Source material:
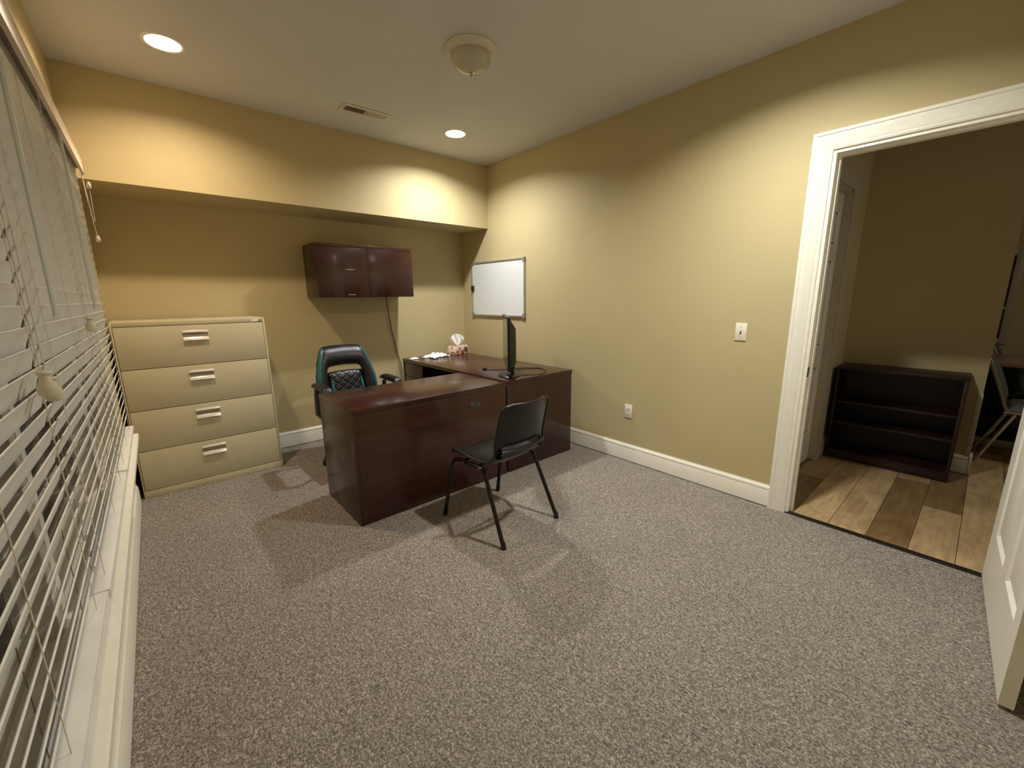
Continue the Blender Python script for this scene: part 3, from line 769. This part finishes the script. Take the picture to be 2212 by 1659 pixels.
# rolled rim around backrest
rim = [shell_pt(0, .50+.5*k/40) for k in range(40)]+[shell_pt(k/16, 1.0) for k in range(17)]+[shell_pt(1, 1-.5*k/40) for k in range(1, 41)]
rim = [(x, y-.006, z) for x, y, z in rim]
MB().tube(rim, .0085, 8).build('rim', 'blackrough', back, smooth=60)
lum = [shell_pt(k/16, .585+.035*(1-(2*k/16-1)**2)*0+.02) for k in range(1, 16)]
MB().tube([(x, y-.020-.012*(1-(x/.2)**2), z-.012) for x, y, z in lum], .015, 10, flat=.6).build('lumbar_bar', 'blackrough', back, smooth=60)
for s in (-1, 1):
    for k in range(3):
        z = .492+k*.017
        MB().box(s*.150, s*.185, -.200-k*.006, -.170-k*.006, z, z+.006, .001).build('side_rib', 'blackrough', back)
FE = .0125
for s in (-1, 1):
    xr_ = s*.208
    top = [(xr_, .150, .414), (xr_, -.070, .414)]
    r = MB().tube([(s*.209, .165, .409)]+top+[(s*.209, -.085, .409)], FE, 12).build('seat_rail', 'blkmetal', t, smooth=60)
    for y in (.085, -.062):
        MB().lathe([(0, s*.0165), (.005, s*.016), (.0065, s*.0125), (.0065, s*.010)], (xr_, y, .414), 12, 'x').build('screw', 'chrome', r)
    for yt, yf_ in ((.165, .272), (-.085, -.272)):
        sg = 1 if yt > 0 else -1
        pts = [(s*.209, yt-sg*.012, .4105), (s*.2095, yt+sg*.006, .404), (s*.211, yt+sg*.022, .385), (s*.213, yt+sg*.034, .355), (s*.234, yf_, .012)]
        lg = MB().tube(pts, FE, 12).build('leg', 'blkmetal', t, smooth=60)
        MB().tube([(s*.2325, yf_-sg*.005, .035), (s*.234, yf_, .010), (s*.234, yf_, .0)], [.0145, .0155, .0165], 12).build('foot_cap', 'black', lg, smooth=60)
for y in (.10, -.03):
    MB().tube([(-.208, y, .412), (.208, y, .412)], .009, 10).build('cross_bar', 'blkmetal', t, smooth=60)

# ------------------------------------------------------------------ executive office chair
t = thing('office_chair', 'black and teal executive office chair behind the desk return', 'chair', (-1.675, -.80, 0), math.radians(0))
def back_y(z): return .20+.10*((z-.45)/.55)+.03*((z-.45)/.55)**2
def outl(k, n):            # outer outline of the back, z relative to floor (front view), k from bottom-left over the top to bottom-right
    key = [(-.205, .46), (-.245, .54), (-.262, .63), (-.258, .72), (-.238, .81), (-.213, .89), (-.190, .945), (-.172, .968), (-.14, .978), (0, .984),
           (.14, .978), (.172, .968), (.190, .945), (.213, .89), (.238, .81), (.258, .72), (.262, .63), (.245, .54), (.205, .46)]
    return interp(key, k/n)
def innl(k, n):
    key = [(-.150, .44), (-.150, .52), (-.150, .60), (-.150, .68), (-.149, .745), (-.146, .775), (-.136, .794), (-.120, .802), (-.09, .806), (0, .810),
           (.09, .806), (.120, .802), (.136, .794), (.146, .775), (.149, .745), (.150, .68), (.150, .60), (.150, .52), (.150, .44)]
    return interp(key, k/n)
NK = 72
def pad(u, v, front=True, off=0):
    k = u*NK; (xo, zo), (xi, zi) = outl(k, NK), innl(k, NK)
    x = xo+(xi-xo)*v; z = zo+(zi-zo)*v
    th = .052*(max(0, math.sin(math.pi*min(1, max(0, v)))))**.55+.006+off
    return (x, back_y(z)-th*(1 if front else -.55)-.030*(abs(x)/.25)**2, z)
m = MB(); m.grid(lambda u, v: pad(u, v), NK, 14); m.grid(lambda u, v: pad(u, v, False), NK, 10)
bmesh.ops.remove_doubles(m.bm, verts=m.bm.verts[:], dist=.0135)
bk = m.build('backrest', 'leather', t, smooth=70)
for s in (0, 1):
    def band(u, v, s=s):
        uu = .02+.385*u if s == 0 else .98-.385*u
        return pad(uu, -.00+.30*v*(.62+.45*math.sin(math.pi*min(1, u*1.1))), True, .0035)
    o = MB().grid(band, 40, 5).build('side_stripe', 'teal', bk, smooth=70)
    sm = o.modifiers.new('s', 'SOLIDIFY'); sm.thickness = .003
def quilt(u, v):
    a = (u-.5)*2; z = .455+.312*v-.010*a*a*max(0, v-.7)/.3; x = a*.160*(1-.05*v)
    p, q = (x*.82+z)/.066, (x*.82-z)/.066
    g = min(abs(p-round(p)), abs(q-round(q)))
    h = .0065*min(1, g*6.5)**.6
    e = max(0, 1-abs(a)**8)*max(0, 1-abs(2*v-1)**10)
    return (x, back_y(z)-(.012+.026*e+h*e), z)
MB().grid(quilt, 84, 96).build('quilted_panel', 'leather', t, smooth=75)
for s in (-1, 1):
    m = MB(); pts = []
    for k in range(18):
        v = k/17; z = .455+.25*v; pts.append((s*(.137-.010*v), back_y(z)-.050+.012*v*v, z))
    m.tube(pts, [.013*min(1, (18-k)/5) for k in range(18)], 8, flat=.6).build('inner_stripe', 'teal', t, smooth=70)
MB().box(-.20, .20, .235, .262, .42, .70, .01).build('back_plate', 'black', t)
# seat, arms, column and star base
def seatp(u, v):
    a, b = (u-.5)*2, (v-.5)*2; r = (1-abs(a)**5)*(1-abs(b)**5)
    return (a*.245*(1-.05*max(0, -b)), b*.255-.045, .42+.085*r**.4)
m = MB(); m.grid(seatp, 30, 30); m.grid(lambda u, v: (seatp(u, v)[0], seatp(u, v)[1], .42-.02*((1-abs((u-.5)*2)**5)*(1-abs((v-.5)*2)**5))**.4), 30, 30)
bmesh.ops.remove_doubles(m.bm, verts=m.bm.verts[:], dist=.0008)
m.build('seat_cushion', 'leather', t, smooth=70)
for s in (-1, 1):
    ax = s*.292
    ar = MB().tube([(s*.20, .10, .395), (s*.26, .12, .400), (ax, .13, .44), (ax, .125, .56), (ax, .10, .655), (ax, .04, .680), (ax, -.10, .680), (ax, -.19, .655), (ax, -.215, .56), (ax, -.20, .45), (s*.26, -.16, .402), (s*.20, -.15, .395)], .0155, 10, flat=1.3).build('armrest', 'gun', t, smooth=70)
    def armp(u, v, ax=ax):
        a, b = (u-.5)*2, (v-.5)*2; r = (1-abs(a)**4)*(1-abs(b)**6)
        return (ax+a*.036, -.035+b*.165, .684+.034*r**.45+.012*(b > .2)*(b-.2)*0-.030*max(0, abs(b)-.5)**2)
    m = MB(); m.grid(armp, 14, 24); m.grid(lambda u, v: (armp(u, v)[0], armp(u, v)[1], .681-.030*max(0, abs((v-.5)*2)-.5)**2), 14, 24)
    bmesh.ops.remove_doubles(m.bm, verts=m.bm.verts[:], dist=.0035)
    m.build('arm_pad', 'leather', ar, smooth=70)
MB().box(-.12, .12, -.14, .12, .365, .402, .01).build('tilt_mechanism', 'black', t)
MB().box(-.03, .03, .08, .25, .36, .395, .008).build('back_bracket', 'black', t)
MB().lathe([(0, .37), (.017, .37), (.017, .25), (.027, .25), (.028, .10), (.034, .09), (0, .09)], seg=24).build('gas_column', 'black', t)
m = MB()
m.lathe([(0, .125), (.045, .122), (.05, .10), (.045, .085), (0, .085)], seg=24)
for k in range(5):
    a = k*2*math.pi/5+.35; c, s = math.cos(a), math.sin(a)
    m.tube([(c*.02, s*.02, .105), (c*.17, s*.17, .098), (c*.30, s*.30, .078)], [.028, .024, .018], 8, flat=.75)
sb = m.build('star_base', 'black', t, smooth=50)
for k in range(5):
    a = k*2*math.pi/5+.35; c, s = math.cos(a), math.sin(a); px, py = c*.295, s*.295
    cs = MB()
    for q in (-1, 1):
        ox, oy = -s*.017*q, c*.017*q; ring = []
        pr = [(.0, -.009), (.022, -.009), (.027, -.006), (.027, .006), (.022, .009), (0, .009)]
        A = []
        for r_, h_ in pr:
            A.append([cs.bm.verts.new((px+ox-s*h_+c*r_*math.cos(j*math.pi/8), py+oy+c*h_+s*r_*math.cos(j*math.pi/8), .0275+r_*math.sin(j*math.pi/8))) for j in range(16)])
        for U, V in zip(A, A[1:]):
            for j in range(16): cs.bm.faces.new([U[j], V[j], V[(j+1) % 16], U[(j+1) % 16]])
    bmesh.ops.remove_doubles(cs.bm, verts=cs.bm.verts[:], dist=1e-5)
    cs.tube([(px, py, .02), (px, py, .082)], .010, 8)
    cs.build('caster', 'black', sb, smooth=40)

# ------------------------------------------------------------------ hall: bookcase, counter, stacking chairs
x0, x1, y0, y1, hb = 1.345, 1.650, -4.222, -3.474, .789
t = thing('bookcase', 'empty dark wood bookcase with three shelves against the hall wall', 'bookcase', ((x0+x1)/2, (y0+y1)/2, 0)); wx = (x1-x0)/2; wy = (y1-y0)/2
MB().box(-wx-.004, wx, -wy-.003, wy+.003, hb-.022, hb, .002).build('top_panel', 'esp', t)
for s in (-1, 1): MB().box(-wx, wx, s*wy, s*(wy-.020), 0, hb-.0225, .001).build('side_panel', 'espz', t)
MB().box(wx-.008, wx-.001, -wy+.0205, wy-.0205, 0, hb-.0225).build('back_panel', 'espz', t)
for z in (.505, .325): MB().box(-wx+.006, wx-.009, -wy+.0205, wy-.0205, z-.018, z, .001).build('shelf', 'esp', t)
MB().box(-wx+.001, wx-.009, -wy+.0205, wy-.0205, .056, .075, .001).build('shelf', 'esp', t)
MB().box(-wx+.004, -wx+.02, -wy+.0205, wy-.0205, .0, .0555, .001).build('kick_board', 'esp', t)

t = thing('counter', 'low black counter with a pinkish brown top in the room beyond', 'counter', (3.02, -5.0, 0))
MB().box(-.32, .32, -.80, .76, 0, .735, .004).build('counter_body', 'blackglass', t)
MB().box(-.36, .40, -.86, .665, .7355, .775, .004).build('counter_top', 'tabletop', t)
MB().box(-.335, -.3205, -.80, .76, .004, .075, .003).build('base_strip', 'halltrim', t)

def stack_chair():
    t = thing('stacking_chair', '', 'chair')
    for s in (-1, 1):
        x = s*.215
        MB().tube(smoothpath([(x, .165, .43), (x, .195, .47), (x, .225, .56), (x, .275, .70), (x, .325, .83), (x*.96, .335, .855)], 5), .0125, 10).build('back_post', 'chrome', t, smooth=60)
        MB().tube([(x, .20, .44), (x, -.20, .445)], .0115, 10).build('seat_rail', 'chrome', t, smooth=60)
        MB().tube([(x*1.02, .14, .43), (x*1.08, .30, .0)], .0125, 10).build('leg', 'chrome', t, smooth=60)
        MB().tube([(x*1.02, -.10, .43), (x*1.08, -.24, .0)], .0125, 10).build('leg', 'chrome', t, smooth=60)
    MB().tube([(-.215, .215, .20), (.215, .215, .20)], .008, 8).build('cross_bar', 'chrome', t, smooth=60)
    MB().tube([(-.205, .335, .855), (-.10, .345, .868), (.10, .345, .868), (.205, .335, .855)], .0125, 10).build('top_rail', 'chrome', t, smooth=60)
    def sp(u, v):
        a, b = (u-.5)*2, (v-.5)*2; r = max(0, (1-abs(a)**6)*(1-abs(b)**6))
        return (a*.205, b*.20-.01, .455+.050*r**.45)
    m = MB(); m.grid(sp, 20, 20); m.grid(lambda u, v: (*sp(u, v)[:2], .452), 20, 20); bmesh.ops.remove_doubles(m.bm, verts=m.bm.verts[:], dist=.004); m.build('seat', 'chairgrey', t, smooth=70)
    def bp(u, v):
        a, b = (u-.5)*2, (v-.5)*2; r = max(0, (1-abs(a)**6)*(1-abs(b)**6)); z = .69+b*.155
        return (a*.198, .215+(z-.53)*.36-.040*r**.45, z)
    m = MB(); m.grid(bp, 20, 20); m.grid(lambda u, v: (bp(u, v)[0], .222+(bp(u, v)[2]-.53)*.36, bp(u, v)[2]), 20, 20); bmesh.ops.remove_doubles(m.bm, verts=m.bm.verts[:], dist=.008); m.build('backrest', 'chairgrey', t, smooth=70)
    return t
def copy_tree(o, parent=None):
    c = o.copy(); COL.objects.link(c); c.parent = parent
    for ch in list(o.children): copy_tree(ch, c)
    return c
sc = stack_chair(); sc.location = (2.33, -4.635, 0)
sc['label'] = 'chrome and grey stacking chair in front of the black counter'; sc['group'] = 'chrome stacking chairs in the far room'
s2 = copy_tree(sc); s2.location = (3.68, -4.645, 0)
s2['label'] = 'chrome stacking chair behind the counter, only its back posts showing'

# dark window in the far wall
w = thing('window_4', 'dark night window with pale frame in the far room', 'window', (FX, -3.95, .82)); struct(w)
m = MB(); m.box(-.022, -.001, -.455, -.395, 0, 1.0, .003); m.box(-.022, -.001, .395, .455, 0, 1.0, .003); m.box(-.022, -.001, -.395, .395, .94, 1.0, .003); m.box(-.022, -.001, -.395, .395, 0, .06, .003); m.box(-.018, -.001, -.395, .395, .375, .405, .002)
m.build('window_frame', 'halltrim', w)
MB().box(-.008, -.0015, -.395, .395, .06, .94).build('pane', 'blackglass', w)

# added fill lamp, out of view, that brightens the hall and far room
t = thing('hall_fill_light', 'added unseen fill light in the hall past the doorway', 'ceiling light', (1.5, -5.9, H))
MB().lathe([(0, 0), (.14, 0), (.14, -.03), (.12, -.03), (0, -.012)], seg=32).build('canopy', 'baffle', t)
MB().lathe([(.118, -.0295), (.10, -.055), (.05, -.07), (0, -.072)], seg=32).build('lamp_lens', emit('hall_fill_glow', (1, .92, .78), 75), t)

What you are asked to do: State how many lines of the listing include the word "from". Reply with the number alone.

Problem solution: 2